▶ _WORK INSTRUCTIONS_
Write out the entire listing below exactly as it appears, minus any pictures.

▶ _DATASET SECTION_
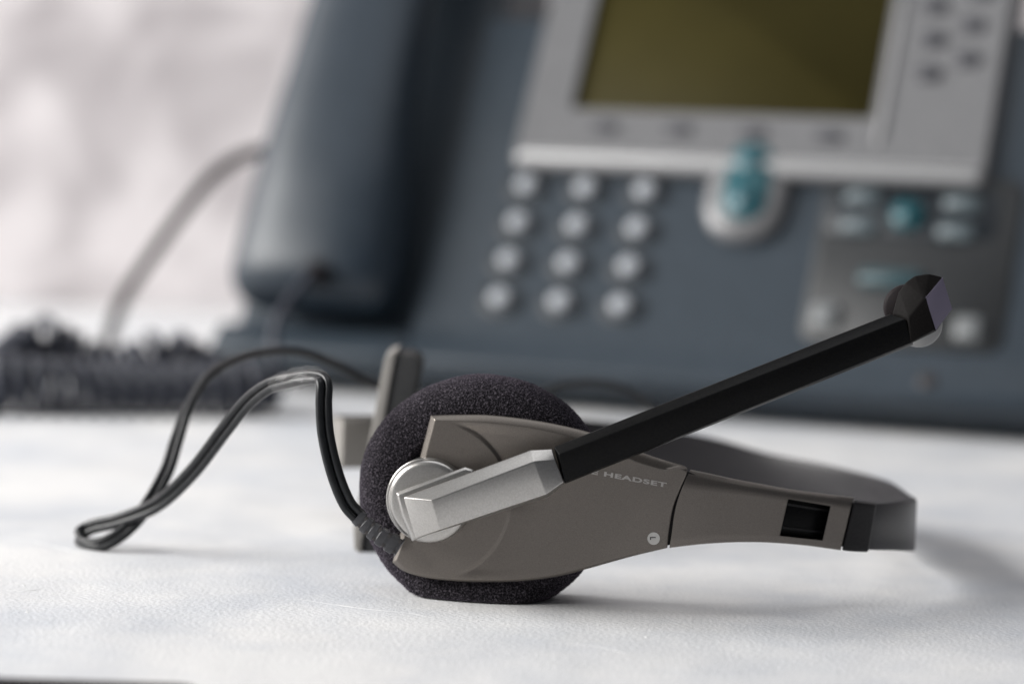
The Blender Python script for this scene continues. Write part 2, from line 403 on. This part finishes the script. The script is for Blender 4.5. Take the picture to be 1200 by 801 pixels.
# --- dark end block on the arm
cap_t = [(1000.5, 587.5), (1013, 589), (1027, 591)]; cap_b = [(986.5, 644.5), (1001, 646), (1017.5, 646.5)]
cap_t = sub(np.array(cap_t), 5); cap_b = sub(np.array(cap_b), 5); secs = []
for a, b_ in zip(cap_t, cap_b):
    row = [PS(*(b_ * (1 - t) + a * t), .35) for t in np.linspace(0, 1, 8)]
    row += [PS(a[0] + .5, a[1] - 2.5, -4.8), PS(b_[0], b_[1] - 1, -4.8)]
    secs.append(row)
v, f = loft(secs); obj('arm_end_block', v, f, M['black_satin'], headset, bevel=.45, seg=3)

# --- headband: strip following the U
plan = []
for X in np.linspace(70, 80, 6): plan.append((X, yfront(X) + 2.4))
for a in np.linspace(0, 1, 60):
    th = -math.pi / 2 + a * math.pi                        # superellipse from near side round the apex to the far side
    c_, s_ = max(0, math.cos(th)), math.sin(th)
    X = 20 + 74.8 * c_ ** (2 / 2.5); Y = 670 + 74 * math.copysign(abs(s_) ** (2 / 2.5), s_)
    if s_ < 0 and X < 82: continue
    plan.append((X, Y))
for X in np.linspace(14, -40, 14): plan.append((X, 744 - (20 - X) * .46))
plan = np.array(plan)
for _ in range(3): plan[1:-1] = .25 * plan[:-2] + .5 * plan[1:-1] + .25 * plan[2:]
L = np.concatenate([[0], np.cumsum(np.linalg.norm(np.diff(plan, axis=0), axis=1))])
apex = int(np.argmax(plan[:, 0]))
def solve_z(px, py, far):
    idx = range(apex, len(plan)) if far else range(0, apex + 1); best = None
    for i in idx:
        lo_, hi_ = -10., 60.
        for _ in range(30):
            z_ = (lo_ + hi_) / 2
            if Q((plan[i][0], plan[i][1], z_))[1] > py: lo_ = z_
            else: hi_ = z_
        x_ = Q((plan[i][0], plan[i][1], z_))[0]
        if best is None or abs(x_ - px) < best[0]: best = (abs(x_ - px), L[i], z_)
    return best[1], best[2]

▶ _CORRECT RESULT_
The Blender Python script for this scene continues. Write part 2, from line 403 on. This part finishes the script. The script is for Blender 4.5. Take the picture to be 1200 by 801 pixels.
# --- dark end block on the arm
cap_t = [(1000.5, 587.5), (1013, 589), (1027, 591)]; cap_b = [(986.5, 644.5), (1001, 646), (1017.5, 646.5)]
cap_t = sub(np.array(cap_t), 5); cap_b = sub(np.array(cap_b), 5); secs = []
for a, b_ in zip(cap_t, cap_b):
    row = [PS(*(b_ * (1 - t) + a * t), .35) for t in np.linspace(0, 1, 8)]
    row += [PS(a[0] + .5, a[1] - 2.5, -4.8), PS(b_[0], b_[1] - 1, -4.8)]
    secs.append(row)
v, f = loft(secs); obj('arm_end_block', v, f, M['black_satin'], headset, bevel=.45, seg=3)

# --- headband: strip following the U
plan = []
for X in np.linspace(70, 80, 6): plan.append((X, yfront(X) + 2.4))
for a in np.linspace(0, 1, 60):
    th = -math.pi / 2 + a * math.pi                        # superellipse from near side round the apex to the far side
    c_, s_ = max(0, math.cos(th)), math.sin(th)
    X = 20 + 74.8 * c_ ** (2 / 2.5); Y = 670 + 74 * math.copysign(abs(s_) ** (2 / 2.5), s_)
    if s_ < 0 and X < 82: continue
    plan.append((X, Y))
for X in np.linspace(14, -40, 14): plan.append((X, 744 - (20 - X) * .46))
plan = np.array(plan)
for _ in range(3): plan[1:-1] = .25 * plan[:-2] + .5 * plan[1:-1] + .25 * plan[2:]
L = np.concatenate([[0], np.cumsum(np.linalg.norm(np.diff(plan, axis=0), axis=1))])
apex = int(np.argmax(plan[:, 0]))
def solve_z(px, py, far):
    idx = range(apex, len(plan)) if far else range(0, apex + 1); best = None
    for i in idx:
        lo_, hi_ = -10., 60.
        for _ in range(30):
            z_ = (lo_ + hi_) / 2
            if Q((plan[i][0], plan[i][1], z_))[1] > py: lo_ = z_
            else: hi_ = z_
        x_ = Q((plan[i][0], plan[i][1], z_))[0]
        if best is None or abs(x_ - px) < best[0]: best = (abs(x_ - px), L[i], z_)
    return best[1], best[2]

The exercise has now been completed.